RENCI pioneering the visualization industry with innovative interfaces

Today I flew through a digitally enhanced simulation of an ear canal, looked at 3D manipulations of static 2D images, and watched a seamless video projected simultaneously on four surrounding walls. The Renaissance Computing Institute (RENCI) is based in North Carolina and oddly enough it was my first visit to this extremely innovative and eye-opening interactive institute. Not only did it get me excited about information visualization, it gave me tons of inspiration for the future of immersive and interactive multimedia.

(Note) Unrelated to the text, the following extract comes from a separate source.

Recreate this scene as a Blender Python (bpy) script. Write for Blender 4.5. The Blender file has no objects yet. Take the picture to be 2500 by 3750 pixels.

Here is a great overview video of a similar tour group that went through RENCI. I experienced the first two visualizations that are shown here:


RENCI has nine locations around North Carolina, and aims to provide solutions to and support for “high performance computing technologies, including parallel computing, visualization, collaborative tools, software engineering, networking, and data systems.” Some of their work includes multi-touch interfaces, dome 180-degree simulations, and 3D visualizations and manipulations of 2D content.

The first room I entered was the social computing room, which appeared to be a simple movie theater set-up. However, as soon as the lights dimmed images, documents, and videos were displayed on all four walls. The navigator is able to enlarge the content, drag it to any of the other walls, and otherwise manipulate the content. I believe they said the three projectors on each of the four walls enabled a total screen resolution of roughly 3,000+ by 768 pixels. When asked about potential uses for this interface, they said that professors enjoy bringing their students in to do immersive, second life experiments. One law professor conducted a mock trial in the room and had a judge virtually reenact a court room scene. Talk about the future of academia!

The second interface I experienced was a 3D wall, where 2D content could be projected on the wall and be brought to life with appropriate glasses and software. It really interested me in terms of photography because they took two relatively similar images, overlapped them and created a 3D space of the image. It was fascinating to see a static image of a street morph into a layered visualization, where I could see the space and depth between objects in the image. It reminded me of Microsoft’s photosynth, and it makes me think that this is potentially the future of photography. Think how much more storytelling is possible by giving a viewer a 3D image. They mentioned that ESPN will have a 3D channel by the end of the year, but that viewers will still be required to wear 3D glasses. I asked if it was possible to take the concept of the lenses and reenact it within the screen so that viewers didn’t have to wear obtrusive content, but they said that the technology isn’t there yet.

The last visualization room was the dome, where they projected content on a 180-degree wide circular screen. They said that a computer screen gives us roughly 50-degree field-of-view, so this dome more naturally mimics the viewing range that we see with our eyes. They said these simulations are extremely important for pilots, drivers, police officers, and other officials to conduct training sessions and drills without putting anyone or anything at risk. In one instance, they collected images of the London underground station to convert them into 3D models and then project it on the dome so security personnel could practice a terrorism drill.

If you live in North Carolina, I highly recommend visiting one of their nine facilities to see these visualizations for yourself. If you aren’t from around here, you can still check out their visualization work and learn more about their different focus areas on their Web site, as well as watch their video demonstrations on YouTube and check out their photostream on Flickr.

On my To-Do list now is to visit their Duke facility so I can see their 13×5ft multi-touch visualization wall:

Whether we are ready for it or not, flat computer screens and 2D images will soon be a thing of the past and these types of inventions will take their place. So what do you think about it? Do they just serve for a cool factor or do you think there is real potential in utilizing these interfaces to change the way humans interact with both digital technology and information?